[Rows from a 3D scene dataset]
——————————

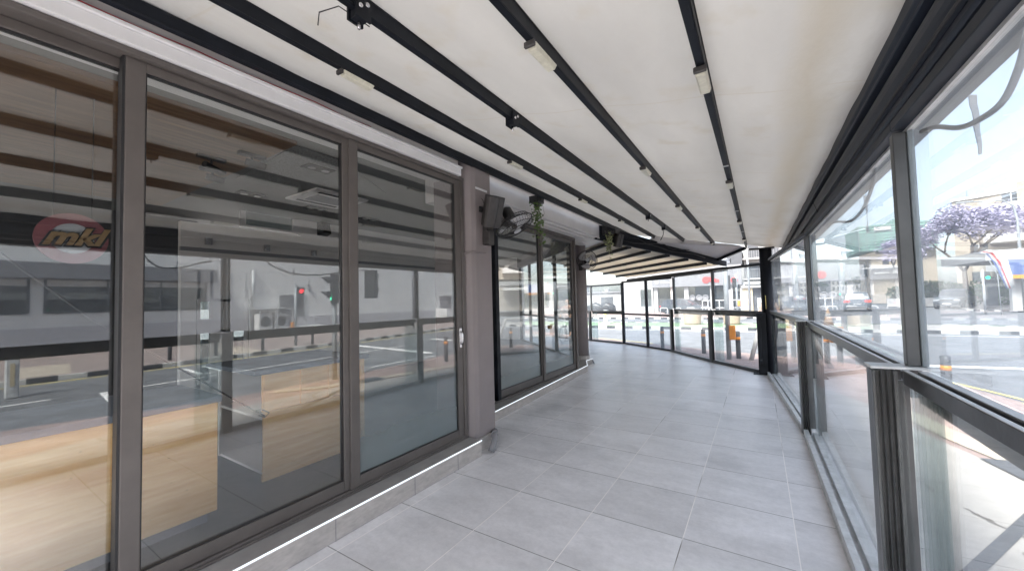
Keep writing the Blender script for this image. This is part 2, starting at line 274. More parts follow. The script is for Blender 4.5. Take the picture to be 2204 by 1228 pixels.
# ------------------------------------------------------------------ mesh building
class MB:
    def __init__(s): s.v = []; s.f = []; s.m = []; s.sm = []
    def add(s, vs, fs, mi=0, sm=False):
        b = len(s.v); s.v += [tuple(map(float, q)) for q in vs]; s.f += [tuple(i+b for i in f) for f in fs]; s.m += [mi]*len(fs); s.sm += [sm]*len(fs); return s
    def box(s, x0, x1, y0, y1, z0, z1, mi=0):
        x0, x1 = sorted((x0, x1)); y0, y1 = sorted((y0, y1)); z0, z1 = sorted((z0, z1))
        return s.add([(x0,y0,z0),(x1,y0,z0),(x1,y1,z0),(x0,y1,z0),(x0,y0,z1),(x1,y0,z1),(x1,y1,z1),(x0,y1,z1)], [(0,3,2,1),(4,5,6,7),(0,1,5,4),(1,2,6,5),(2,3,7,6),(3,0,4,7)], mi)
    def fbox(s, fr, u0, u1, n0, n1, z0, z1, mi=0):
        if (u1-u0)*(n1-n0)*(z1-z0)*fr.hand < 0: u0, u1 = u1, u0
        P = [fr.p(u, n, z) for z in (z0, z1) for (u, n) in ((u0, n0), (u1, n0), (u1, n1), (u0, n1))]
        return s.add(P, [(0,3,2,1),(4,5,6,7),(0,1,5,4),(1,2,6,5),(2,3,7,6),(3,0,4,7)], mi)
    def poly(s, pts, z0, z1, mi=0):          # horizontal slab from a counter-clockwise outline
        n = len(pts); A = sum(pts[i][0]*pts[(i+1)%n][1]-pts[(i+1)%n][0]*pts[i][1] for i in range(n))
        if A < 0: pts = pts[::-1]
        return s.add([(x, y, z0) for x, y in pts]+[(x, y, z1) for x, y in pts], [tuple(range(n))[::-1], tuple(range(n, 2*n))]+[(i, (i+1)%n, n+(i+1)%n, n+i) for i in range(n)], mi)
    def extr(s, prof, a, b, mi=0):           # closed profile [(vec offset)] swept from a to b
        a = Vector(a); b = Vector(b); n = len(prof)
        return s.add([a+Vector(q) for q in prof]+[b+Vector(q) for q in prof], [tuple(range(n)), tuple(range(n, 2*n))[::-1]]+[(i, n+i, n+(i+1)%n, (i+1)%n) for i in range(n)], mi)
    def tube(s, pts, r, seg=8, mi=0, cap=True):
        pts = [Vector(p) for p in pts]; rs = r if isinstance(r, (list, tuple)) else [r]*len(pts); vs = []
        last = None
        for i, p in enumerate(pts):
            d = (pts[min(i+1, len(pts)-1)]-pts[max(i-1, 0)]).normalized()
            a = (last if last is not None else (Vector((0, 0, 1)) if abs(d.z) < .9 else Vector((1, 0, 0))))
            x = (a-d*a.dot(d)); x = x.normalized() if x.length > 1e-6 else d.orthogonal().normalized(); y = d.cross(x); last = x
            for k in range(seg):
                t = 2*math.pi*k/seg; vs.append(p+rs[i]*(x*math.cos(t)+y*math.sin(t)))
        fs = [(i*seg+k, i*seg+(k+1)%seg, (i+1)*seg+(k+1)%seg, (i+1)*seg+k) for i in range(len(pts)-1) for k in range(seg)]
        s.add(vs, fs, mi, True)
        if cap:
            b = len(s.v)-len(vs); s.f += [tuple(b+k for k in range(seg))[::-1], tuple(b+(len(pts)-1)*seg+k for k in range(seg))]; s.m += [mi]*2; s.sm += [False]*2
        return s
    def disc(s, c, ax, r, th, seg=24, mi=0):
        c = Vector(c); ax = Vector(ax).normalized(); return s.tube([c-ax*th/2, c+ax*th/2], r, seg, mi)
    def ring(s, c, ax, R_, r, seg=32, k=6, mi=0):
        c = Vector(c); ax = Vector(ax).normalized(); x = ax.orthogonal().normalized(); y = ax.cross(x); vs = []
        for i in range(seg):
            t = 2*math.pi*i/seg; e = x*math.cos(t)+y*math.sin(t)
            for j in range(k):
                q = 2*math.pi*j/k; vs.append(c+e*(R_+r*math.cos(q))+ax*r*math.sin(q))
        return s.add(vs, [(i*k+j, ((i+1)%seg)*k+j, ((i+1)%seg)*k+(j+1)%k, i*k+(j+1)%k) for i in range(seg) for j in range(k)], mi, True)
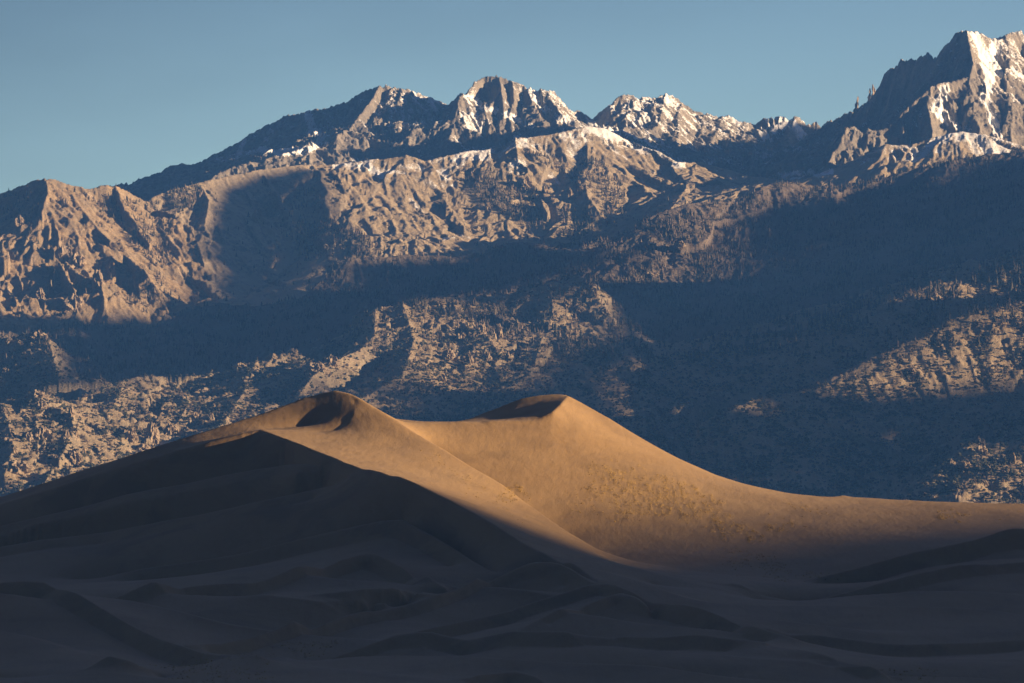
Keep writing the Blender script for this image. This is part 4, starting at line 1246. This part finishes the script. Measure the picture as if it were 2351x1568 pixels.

——————————

Skipping the pictures, transcribe each line above exactly as it appears.

■ Response to this task:
Keep writing the Blender script for this image. This is part 2, starting at line 274. More parts follow. The script is for Blender 4.5. Take the picture to be 2204 by 1228 pixels.
# ------------------------------------------------------------------ mesh building
class MB:
    def __init__(s): s.v = []; s.f = []; s.m = []; s.sm = []
    def add(s, vs, fs, mi=0, sm=False):
        b = len(s.v); s.v += [tuple(map(float, q)) for q in vs]; s.f += [tuple(i+b for i in f) for f in fs]; s.m += [mi]*len(fs); s.sm += [sm]*len(fs); return s
    def box(s, x0, x1, y0, y1, z0, z1, mi=0):
        x0, x1 = sorted((x0, x1)); y0, y1 = sorted((y0, y1)); z0, z1 = sorted((z0, z1))
        return s.add([(x0,y0,z0),(x1,y0,z0),(x1,y1,z0),(x0,y1,z0),(x0,y0,z1),(x1,y0,z1),(x1,y1,z1),(x0,y1,z1)], [(0,3,2,1),(4,5,6,7),(0,1,5,4),(1,2,6,5),(2,3,7,6),(3,0,4,7)], mi)
    def fbox(s, fr, u0, u1, n0, n1, z0, z1, mi=0):
        if (u1-u0)*(n1-n0)*(z1-z0)*fr.hand < 0: u0, u1 = u1, u0
        P = [fr.p(u, n, z) for z in (z0, z1) for (u, n) in ((u0, n0), (u1, n0), (u1, n1), (u0, n1))]
        return s.add(P, [(0,3,2,1),(4,5,6,7),(0,1,5,4),(1,2,6,5),(2,3,7,6),(3,0,4,7)], mi)
    def poly(s, pts, z0, z1, mi=0):          # horizontal slab from a counter-clockwise outline
        n = len(pts); A = sum(pts[i][0]*pts[(i+1)%n][1]-pts[(i+1)%n][0]*pts[i][1] for i in range(n))
        if A < 0: pts = pts[::-1]
        return s.add([(x, y, z0) for x, y in pts]+[(x, y, z1) for x, y in pts], [tuple(range(n))[::-1], tuple(range(n, 2*n))]+[(i, (i+1)%n, n+(i+1)%n, n+i) for i in range(n)], mi)
    def extr(s, prof, a, b, mi=0):           # closed profile [(vec offset)] swept from a to b
        a = Vector(a); b = Vector(b); n = len(prof)
        return s.add([a+Vector(q) for q in prof]+[b+Vector(q) for q in prof], [tuple(range(n)), tuple(range(n, 2*n))[::-1]]+[(i, n+i, n+(i+1)%n, (i+1)%n) for i in range(n)], mi)
    def tube(s, pts, r, seg=8, mi=0, cap=True):
        pts = [Vector(p) for p in pts]; rs = r if isinstance(r, (list, tuple)) else [r]*len(pts); vs = []
        last = None
        for i, p in enumerate(pts):
            d = (pts[min(i+1, len(pts)-1)]-pts[max(i-1, 0)]).normalized()
            a = (last if last is not None else (Vector((0, 0, 1)) if abs(d.z) < .9 else Vector((1, 0, 0))))
            x = (a-d*a.dot(d)); x = x.normalized() if x.length > 1e-6 else d.orthogonal().normalized(); y = d.cross(x); last = x
            for k in range(seg):
                t = 2*math.pi*k/seg; vs.append(p+rs[i]*(x*math.cos(t)+y*math.sin(t)))
        fs = [(i*seg+k, i*seg+(k+1)%seg, (i+1)*seg+(k+1)%seg, (i+1)*seg+k) for i in range(len(pts)-1) for k in range(seg)]
        s.add(vs, fs, mi, True)
        if cap:
            b = len(s.v)-len(vs); s.f += [tuple(b+k for k in range(seg))[::-1], tuple(b+(len(pts)-1)*seg+k for k in range(seg))]; s.m += [mi]*2; s.sm += [False]*2
        return s
    def disc(s, c, ax, r, th, seg=24, mi=0):
        c = Vector(c); ax = Vector(ax).normalized(); return s.tube([c-ax*th/2, c+ax*th/2], r, seg, mi)
    def ring(s, c, ax, R_, r, seg=32, k=6, mi=0):
        c = Vector(c); ax = Vector(ax).normalized(); x = ax.orthogonal().normalized(); y = ax.cross(x); vs = []
        for i in range(seg):
            t = 2*math.pi*i/seg; e = x*math.cos(t)+y*math.sin(t)
            for j in range(k):
                q = 2*math.pi*j/k; vs.append(c+e*(R_+r*math.cos(q))+ax*r*math.sin(q))
        return s.add(vs, [(i*k+j, ((i+1)%seg)*k+j, ((i+1)%seg)*k+(j+1)%k, i*k+(j+1)%k) for i in range(seg) for j in range(k)], mi, True)
Keep writing the Blender script for this image. This is part 4, starting at line 1246. This part finishes the script. Measure the picture as if it were 2351x1568 pixels.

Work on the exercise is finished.